Kamadeva's wife is Rati, the goddess of passion and delight, whose very name means pleasure. She is his constant companion. After Shiva burned Kama, it was Rati's inconsolable grief that moved the gods to promise his rebirth, and she was later reborn as Mayavati to be reunited with him.

Why is Kamadeva called Ananga, the bodiless one?

When Shiva's third eye reduced Kamadeva to ash, the god of love lost his physical form. Shiva later granted that he would live on without a visible body. From then he was called Ananga, the bodiless one – love that cannot be seen yet is felt everywhere it touches a heart.

What are the five arrows of Kamadeva?

Kamadeva's five arrows are each tipped with a different flower – the ashoka blossom, the white lotus, the mango flower, jasmine and the blue lotus. Every arrow stirs a distinct shade of love, from restless longing and first attraction to warm passion, sweet infatuation and lasting union.

How was Kamadeva reborn?

Kamadeva was reborn as Pradyumna, the son of Krishna and Rukmini in Dvaraka. As a baby he was cast into the sea and swallowed by a fish, then found by Rati reborn as Mayavati. She raised him, revealed their true identities, and the couple was joyfully reunited.

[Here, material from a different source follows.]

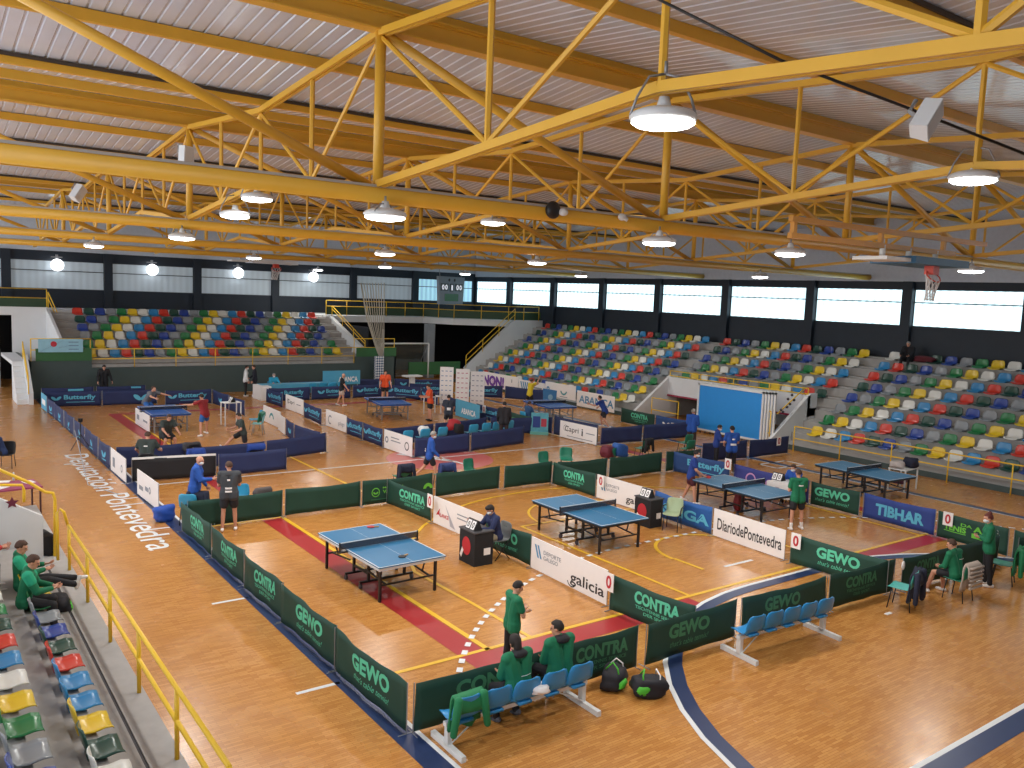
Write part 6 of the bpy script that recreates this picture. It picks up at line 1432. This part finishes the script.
person('older man in blue jacket and dark trousers standing by the blue boards', (25.9, 22.9, 0), 20, 1.76, dict(armR=(8, 6, 60, 30), armL=(8, 6, 60, 30)), RBL, 'long', BRNT, 'long', HAIRG)
person('small person in blue with a white mask looking at the phone', (24.35, 20.3, 0), -40, 1.6, dict(armR=(20, 6, 70, 25), armL=(20, 6, 70, 25), head=(0, 20)), DBL, 'long', BLKT, 'long', HAIRD, mask=True)
person('person in a blue shirt with a white band seen from behind, by the navy panels', (23.75, 19.1, 0), 60, 1.76, dict(armR=(10, 10, 50, 20), armL=(10, 10, 50, 20)), RBL, 'short', BLKT, 'long', HAIRD, back=[(0.06, 0.06, 0.1), (0.03, 0.17, 0.2)])
person('player in a blue shirt, maroon shorts and mask at the end of the third table', (19.15, 16.85, 0), -48, 1.7, dict(legR=(16, 14, 10), legL=(-6, 14, 16), armR=(15, 10, 40, 20), armL=(8, 12, 25, 0), head=(10, 12), lean=8), DBL, 'short', MARS, 'shorts', HAIRD, mask=True, near=True, hold=('R', 'bat'))
person('player in a green shirt and black shorts with his back to the camera, third court', (19.5, 13.35, 0), 62, 1.7, dict(legR=(4, 8, 4), legL=(-2, 8, 6), armR=(8, 8, 75, 45), armL=(8, 8, 75, 45), head=(0, 8)), GSH, 'short', BLKT, 'shorts', HAIRB, near=True, socks=WHITEC, back=[(0.04, 0.19, 0.21)])
person('umpire in blue with a mask sitting behind the white desk, third court', (22.05, 15.2, 0), 180, 1.7, P(SIT, lean=14, head=(0, 18)), RBL, 'long', BLKT, 'long', HAIRB, mask=True)
person('person in a dark blue jacket sitting at the far left edge', (2.45, 30.3, 0), 190, 1.72, P(SIT, lean=16, head=(20, 20)), cl('navy sport jacket', (36, 58, 104)), 'long', BLKT, 'long', HAIRB, near=True)
person('person in dark clothes at the left edge beside the far left chair', (2.2, 34.3, 0), 190, 1.7, P(SIT), BLKT, 'long', BLKT, 'long', HAIRD)
person('spectator in black sitting high in the right stand below the windows', (36.95, 20.25-0.1+0.0, 3.2), 190, 1.75, P(SIT, pelvis=0.66), BLKT, 'long', BLKT, 'long', HAIRG, build_=1.45)
chair((22.1, 15.2, 0), PI/2, BLK, BLK, 'chair of the umpire behind the white desk, third court'); chair((16.4, 44.7, 0), PI, LBLUE, GREYM, 'chair of the masked official at the far blue table'); chair((22.9, 30.1, 0), -PI/2, LBLUE, GREYM, 'chair beside the display between far courts')
chair((5.98, 27.05, 0), -0.3, BLK, BLK, 'black chair of the man seen from behind by the black panel'); chair((7.6, 31.45, 0), PI-0.2, BLK, BLK, 'black chair of the charcoal shirted man facing the camera')
# low table with papers at the left edge
r = empty('low_table', (2.3, 24.4, 0), 0.1, 'low dark table with papers and a magenta cloth by the yellow handrail', 'table')
b = MB(); b.box(-0.9, 0.45, -0.5, 0.5, 0.68, 0.72); b.build('table_top', mat('table plum', (150, 60, 96), 0.6), r)
for x in (-0.85, 0.4):
    for y in (-0.45, 0.45): b = MB(); b.bar((x, y, 0), (x, y, 0.68), 0.04); b.build('leg', mat('table frame', (70, 34, 34), 0.5), r)
for k, (x, y) in enumerate(((2.55, 24.6), (2.0, 24.9), (1.9, 24.2))):
    o = empty('paper_sheet', (x, y, 0.72), 0.3+k, ['white paper at the right end of the low table', 'white paper at the back of the low table', 'white paper at the front of the low table'][k], 'paper'); b = MB(); b.box(-0.12, 0.12, -0.16, 0.16, 0, 0.006); b.build('sheet', WHITEC, o)
o = empty('water_bottle', (2.25, 24.95, 0.72), 0, 'small clear bottle on the low table', 'bottle'); b = MB(); b.tube([(0, 0, 0), (0, 0, 0.16), (0, 0, 0.19), (0, 0, 0.22)], 0.03, 10, 0.014); b.build('body', LAMPW, o, smooth=True)

# ------------------------------------------------------------------ fuse the figures' forms into smooth single surfaces
for o, v, it, ex in BODYQ:
    m = o.modifiers.new('fuse', 'REMESH'); m.mode = 'VOXEL'; m.voxel_size = v; m.adaptivity = 0.0
    m = o.modifiers.new('smooth', 'SMOOTH'); m.iterations = it; m.factor = 0.5
bpy.context.view_layer.update(); dg = bpy.context.evaluated_depsgraph_get()
fused = [bpy.data.meshes.new_from_object(o.evaluated_get(dg)) for o, *_ in BODYQ]
for (o, v, it, ex), me in zip(BODYQ, fused):
    mats_ = list(o.data.materials); o.modifiers.clear(); old = o.data
    if ex is not None:
        n = len(me.vertices); b = MB()
        b.v = [tuple(x.co) for x in me.vertices]; b.f = [tuple(p.vertices) for p in me.polygons]; b.m = [0]*len(b.f)
        b.v += ex.v; b.f += [tuple(i+n for i in f) for f in ex.f]; b.m += ex.m
        t = b.build('tmp', mats_, smooth=True, fix=False); me = t.data; bpy.data.objects.remove(t)
    else:
        me.materials.clear()
        for m_ in mats_: me.materials.append(m_)
    me.polygons.foreach_set('use_smooth', [True]*len(me.polygons)); o.data = me; bpy.data.meshes.remove(old)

How is Kamadeva connected to Holi?

One old name for Holi is Kama-dahana, the burning of Kama, recalling the moment Shiva's fire reduced him to ash. The Holika bonfire echoes that flame. In parts of South India, rituals of Kama Dahanam burn an image of Kamadeva and sing Rati's lament before celebrating his return in spring.

Is Kamadeva worshipped today?

Kamadeva has few dedicated temples, but he is remembered wherever people pray for love and happy marriage. Couples invoke him with Rati for warmth and harmony, and those hoping to wed ask him to draw the right partner near. His presence is felt most in the spring festivals of Vasanta and Holi.

From the sweetness of his sugarcane bow to the ashes of Shiva’s fire and the joy of his return, Kamadeva reminds us that love is both fragile and unkillable – the gentlest force, and the one that always finds its way back.